1. Survey Questions: Questions used to help the salesperson collect information about the buyer’s existing situation and problem.
->General Survey Questions: Questions used early in the sales presentation to help the salesperson discover facts about the buyer’s existing situation.
->Specific Survey Questions: Questions designed to give prospects a chance to describe in more detail a problem, issue, or dissatisfaction from their point of view.
->Open Questions: Questions that require the prospect to respond with more than just a yes or no.
->Closed Questions: Questions that can be answered yes or no with a brief response.
2. Probing Questions (Reveal customer’s pain): Questions that help the salesperson uncover and clarify the prospect’s buying problem and the circumstances surrounding the problem. A series of probing questions stimulates the prospect to discover things not considered before.
3. Confirmation Questions (Reveal mutual understanding): Questions used throughout the sales process to verify the accuracy and assure a mutual understanding of information exchanged by the salesperson and the buyer. They are used to gain commitment a critically important part of achieving succession larger complex sales.
->Buying conditions: Qualifications that must be available or fulfilled before the sales can be closed.
->Summary confirmation questions: Questions used to clarify and confirm buying conditions. Also used to effectively clarify, confirm, and gain commitment to several product benefits after they have been presented, generally one at a time. Commitment to the value of the benefits usually results in transitioning the presentation to the closing and servicing of the sale.
4. Need Satisfaction Questions: Questions designed to move the sales process toward commitment and action by helping to clarify the problem in the prospect’s mind and by building a desire for your solution. Need satisfaction questions help the prospect see how your product or service provides a solution to the problem you have uncovered.
Active listening: The process of feeding back to the prospect what you as listener think the person meant, in therms of both content and feelings. It involves taking into consideration and exhibition both verbal and nonverbal messages.

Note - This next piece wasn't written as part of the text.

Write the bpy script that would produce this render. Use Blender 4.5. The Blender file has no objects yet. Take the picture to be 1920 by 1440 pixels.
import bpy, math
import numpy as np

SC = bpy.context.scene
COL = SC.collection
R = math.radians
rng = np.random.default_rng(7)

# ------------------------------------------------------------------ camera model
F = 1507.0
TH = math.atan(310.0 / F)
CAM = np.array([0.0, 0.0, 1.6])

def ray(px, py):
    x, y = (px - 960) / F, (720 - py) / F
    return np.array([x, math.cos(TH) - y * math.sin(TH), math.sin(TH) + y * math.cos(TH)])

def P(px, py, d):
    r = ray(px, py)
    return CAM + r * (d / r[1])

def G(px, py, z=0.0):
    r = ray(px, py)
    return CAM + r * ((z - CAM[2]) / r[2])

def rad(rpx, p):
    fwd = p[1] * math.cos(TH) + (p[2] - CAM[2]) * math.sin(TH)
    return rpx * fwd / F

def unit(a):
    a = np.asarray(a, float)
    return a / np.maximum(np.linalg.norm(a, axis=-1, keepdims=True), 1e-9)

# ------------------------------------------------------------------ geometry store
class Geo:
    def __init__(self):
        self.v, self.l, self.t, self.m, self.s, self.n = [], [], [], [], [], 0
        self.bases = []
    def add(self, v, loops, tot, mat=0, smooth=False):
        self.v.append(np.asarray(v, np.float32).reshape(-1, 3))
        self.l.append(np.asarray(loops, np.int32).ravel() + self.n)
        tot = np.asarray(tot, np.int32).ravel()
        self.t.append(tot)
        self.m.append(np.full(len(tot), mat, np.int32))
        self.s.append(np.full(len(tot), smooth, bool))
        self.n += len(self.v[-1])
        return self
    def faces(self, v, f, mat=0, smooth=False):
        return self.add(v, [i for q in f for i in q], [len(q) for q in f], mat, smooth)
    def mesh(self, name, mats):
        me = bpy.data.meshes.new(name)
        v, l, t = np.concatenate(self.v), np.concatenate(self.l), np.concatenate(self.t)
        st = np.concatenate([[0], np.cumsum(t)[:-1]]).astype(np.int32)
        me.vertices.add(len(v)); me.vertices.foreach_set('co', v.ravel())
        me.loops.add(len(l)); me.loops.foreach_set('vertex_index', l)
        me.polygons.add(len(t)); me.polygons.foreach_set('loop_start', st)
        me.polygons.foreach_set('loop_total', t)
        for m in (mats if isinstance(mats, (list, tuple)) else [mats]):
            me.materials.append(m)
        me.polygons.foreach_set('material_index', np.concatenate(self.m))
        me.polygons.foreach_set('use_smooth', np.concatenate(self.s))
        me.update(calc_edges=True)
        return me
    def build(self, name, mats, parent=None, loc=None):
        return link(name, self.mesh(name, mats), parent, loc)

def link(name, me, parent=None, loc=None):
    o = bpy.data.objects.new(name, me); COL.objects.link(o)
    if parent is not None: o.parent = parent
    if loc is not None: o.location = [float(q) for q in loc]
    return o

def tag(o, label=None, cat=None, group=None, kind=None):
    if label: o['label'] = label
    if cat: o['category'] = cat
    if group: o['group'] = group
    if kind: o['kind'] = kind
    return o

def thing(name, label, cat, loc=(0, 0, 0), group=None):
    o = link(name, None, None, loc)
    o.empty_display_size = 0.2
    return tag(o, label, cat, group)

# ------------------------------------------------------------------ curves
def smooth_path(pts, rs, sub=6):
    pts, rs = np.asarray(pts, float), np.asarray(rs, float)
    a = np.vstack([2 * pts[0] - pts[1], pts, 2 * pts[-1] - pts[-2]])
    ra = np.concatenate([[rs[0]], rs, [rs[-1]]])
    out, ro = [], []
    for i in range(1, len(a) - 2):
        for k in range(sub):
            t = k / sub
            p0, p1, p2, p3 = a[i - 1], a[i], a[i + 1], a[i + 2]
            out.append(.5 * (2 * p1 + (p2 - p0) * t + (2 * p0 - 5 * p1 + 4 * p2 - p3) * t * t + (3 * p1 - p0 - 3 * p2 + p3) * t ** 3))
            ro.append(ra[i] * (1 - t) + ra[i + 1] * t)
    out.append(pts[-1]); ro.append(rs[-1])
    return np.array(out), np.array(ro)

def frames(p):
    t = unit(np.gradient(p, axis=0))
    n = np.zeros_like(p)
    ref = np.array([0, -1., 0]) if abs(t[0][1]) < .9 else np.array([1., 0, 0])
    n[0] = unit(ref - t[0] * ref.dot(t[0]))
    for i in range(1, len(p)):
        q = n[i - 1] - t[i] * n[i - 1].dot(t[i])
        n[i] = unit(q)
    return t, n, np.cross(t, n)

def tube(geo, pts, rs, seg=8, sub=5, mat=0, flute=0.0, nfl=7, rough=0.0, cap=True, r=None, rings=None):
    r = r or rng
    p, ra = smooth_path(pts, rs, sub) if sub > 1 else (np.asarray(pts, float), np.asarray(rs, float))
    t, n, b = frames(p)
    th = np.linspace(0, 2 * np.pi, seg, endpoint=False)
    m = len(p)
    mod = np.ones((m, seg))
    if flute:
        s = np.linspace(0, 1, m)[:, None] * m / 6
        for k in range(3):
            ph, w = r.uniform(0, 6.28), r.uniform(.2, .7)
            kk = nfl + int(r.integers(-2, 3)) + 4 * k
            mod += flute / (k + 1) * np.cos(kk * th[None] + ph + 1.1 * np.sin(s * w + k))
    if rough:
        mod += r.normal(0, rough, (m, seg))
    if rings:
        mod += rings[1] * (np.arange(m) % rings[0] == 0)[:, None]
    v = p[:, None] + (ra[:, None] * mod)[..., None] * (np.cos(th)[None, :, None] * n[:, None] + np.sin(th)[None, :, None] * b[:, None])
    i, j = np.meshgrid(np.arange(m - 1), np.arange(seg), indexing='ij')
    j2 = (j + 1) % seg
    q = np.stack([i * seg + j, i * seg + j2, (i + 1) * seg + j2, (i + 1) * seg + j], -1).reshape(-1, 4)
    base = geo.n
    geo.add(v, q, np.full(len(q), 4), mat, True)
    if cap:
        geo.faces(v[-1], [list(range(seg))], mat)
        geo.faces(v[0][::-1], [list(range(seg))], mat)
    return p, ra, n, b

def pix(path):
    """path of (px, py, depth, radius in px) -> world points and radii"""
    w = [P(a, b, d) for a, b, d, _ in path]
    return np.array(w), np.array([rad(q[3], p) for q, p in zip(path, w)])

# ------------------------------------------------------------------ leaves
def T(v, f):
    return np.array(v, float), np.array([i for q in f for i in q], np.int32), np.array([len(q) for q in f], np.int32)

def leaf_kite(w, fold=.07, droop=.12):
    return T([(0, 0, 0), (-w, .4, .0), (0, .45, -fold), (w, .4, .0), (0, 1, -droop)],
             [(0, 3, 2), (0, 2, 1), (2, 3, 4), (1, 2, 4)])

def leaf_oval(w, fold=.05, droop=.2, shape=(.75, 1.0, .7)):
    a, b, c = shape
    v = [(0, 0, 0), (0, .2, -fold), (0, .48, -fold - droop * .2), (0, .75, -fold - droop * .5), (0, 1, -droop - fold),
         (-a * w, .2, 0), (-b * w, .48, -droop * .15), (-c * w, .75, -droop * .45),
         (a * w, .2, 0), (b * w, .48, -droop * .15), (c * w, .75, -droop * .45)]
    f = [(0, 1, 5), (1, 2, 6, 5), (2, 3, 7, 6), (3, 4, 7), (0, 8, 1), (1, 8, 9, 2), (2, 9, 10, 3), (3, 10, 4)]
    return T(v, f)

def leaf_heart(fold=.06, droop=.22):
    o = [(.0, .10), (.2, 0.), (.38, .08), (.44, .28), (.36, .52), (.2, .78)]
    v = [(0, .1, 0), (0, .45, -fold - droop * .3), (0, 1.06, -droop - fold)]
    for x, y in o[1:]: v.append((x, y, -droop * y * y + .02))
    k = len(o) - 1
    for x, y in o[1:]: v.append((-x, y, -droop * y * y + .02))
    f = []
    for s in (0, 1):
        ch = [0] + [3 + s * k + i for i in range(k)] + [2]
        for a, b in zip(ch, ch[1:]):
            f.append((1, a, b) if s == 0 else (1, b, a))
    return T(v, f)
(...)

Developing active listening skills involves 3 practices:
1. Focus your full attention.
2. Paraphrase the customer’s meaning.
3. Take notes.
Need discovery-Establishing buying motives: The goal of questioning, listening, and acknowledging is to uncover prospect needs and establishing buying motives. Efforts to discover prospect needs can be more effective if the focus questioning on determining the prospect’s primary reasons for buying. When a customer has a definite need, it is usually supported by specific buying motives.